À cet égard un des pires ravages que je connaisse, un vrai vandalisme, a été commis par l’administration des hospices de Tours, en mal d’argent, qui a dévasté sans scrupules une admirable propriété du canton de Samer, traitée par elle comme un fils de famille qui lessive l’héritage paternel pour entretenir des danseuses, n’eût pas fait. Tous les arbres de cette splendide propriété dont les bâtiments devraient être classés par la commission des sites, ont été abattus d’un coup et de ce noble domaine du XVIIe siècle, un administrateur inconscient a fait table rase.
Pour nos forêts, n’allez pas croire que c’est pour la défense nationale qu’elles ont été mutilées ainsi. Non. Leurs bois à l’exception de nos frênes destinés à l’aviation, sont partis pour les mines. Et c’est pour la richissime Compagnie de Bruay que notre Boulonnais se trouve dévasté avec la complicité de toutes nos administrations.
C’est un grave désordre de voir l’intérêt public, les richesses communes sacrifiées à des intérêts privés, même respectables.

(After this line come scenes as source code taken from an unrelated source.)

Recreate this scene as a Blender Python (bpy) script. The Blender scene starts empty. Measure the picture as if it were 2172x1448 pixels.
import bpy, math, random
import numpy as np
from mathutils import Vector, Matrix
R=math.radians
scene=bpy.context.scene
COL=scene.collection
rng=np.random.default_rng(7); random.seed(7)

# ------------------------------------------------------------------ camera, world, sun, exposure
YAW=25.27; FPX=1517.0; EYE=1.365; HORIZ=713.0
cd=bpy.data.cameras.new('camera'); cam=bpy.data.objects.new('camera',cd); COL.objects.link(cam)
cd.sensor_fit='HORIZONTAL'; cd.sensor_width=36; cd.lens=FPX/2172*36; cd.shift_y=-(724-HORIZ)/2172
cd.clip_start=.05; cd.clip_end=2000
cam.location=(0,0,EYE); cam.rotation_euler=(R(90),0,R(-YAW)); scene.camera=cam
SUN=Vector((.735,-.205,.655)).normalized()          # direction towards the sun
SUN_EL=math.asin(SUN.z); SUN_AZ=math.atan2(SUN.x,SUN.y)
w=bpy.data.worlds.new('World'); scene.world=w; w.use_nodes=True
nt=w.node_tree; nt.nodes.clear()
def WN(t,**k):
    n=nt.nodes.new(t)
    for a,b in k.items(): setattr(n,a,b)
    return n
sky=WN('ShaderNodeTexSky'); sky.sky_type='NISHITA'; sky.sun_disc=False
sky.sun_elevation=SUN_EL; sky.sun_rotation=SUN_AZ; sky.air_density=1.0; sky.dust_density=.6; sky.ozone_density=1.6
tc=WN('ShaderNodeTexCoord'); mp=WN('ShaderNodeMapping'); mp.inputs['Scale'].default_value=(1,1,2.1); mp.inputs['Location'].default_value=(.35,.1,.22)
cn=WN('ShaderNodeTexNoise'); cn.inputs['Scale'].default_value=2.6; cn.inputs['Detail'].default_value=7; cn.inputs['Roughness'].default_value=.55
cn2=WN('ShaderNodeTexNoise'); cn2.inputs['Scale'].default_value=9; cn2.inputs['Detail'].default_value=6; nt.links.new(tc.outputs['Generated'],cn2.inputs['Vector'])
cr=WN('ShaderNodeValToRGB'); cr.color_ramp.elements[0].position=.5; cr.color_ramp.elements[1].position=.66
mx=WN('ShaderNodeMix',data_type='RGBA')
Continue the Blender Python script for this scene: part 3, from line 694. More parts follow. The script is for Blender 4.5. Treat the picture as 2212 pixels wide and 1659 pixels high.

Tout au moins ceci comporte-t-il des compensations.
Chez nous les terrains à reboiser ne manquent pas, à commencer par la haute vallée du Wimereux, naguère si riante, aujourd’hui lamentablement dénudée depuis Conteville jusqu’à sa source, comme aussi les grands terrains communaux des falaises du Haut Boulonnais depuis Colembert jusqu’à Longueville, Brunembert et au-delà. Des plantations rationnelles de résineux, telles que le pin de Douglas qui a donné de si bons résultats dans les reboisements du comte de Limbourg, à Licques, prospèreraient rapidement.
Qu’en coûterait-il, je vous demande, à la Compagnie de Bruay, de consacrer chaque année quelques centaines de mille francs de ses immenses réserves à des reconstitutions forestières qui lui donneraient un placement de capitaux avantageux à long terme.
Nous nous permettons de formuler le vœu que le si dévoué et actif syndicat d’initiative de Boulogne s’intéresse à ce problème urgent et en fasse sa chose. Il aura ainsi particulièrement bien mérité de notre cher Boulonnais.
H. Delcourt
La Croix, jeudi 25 janvier 1917. Archives départementales du Pas-de-Calais, PE 135/18.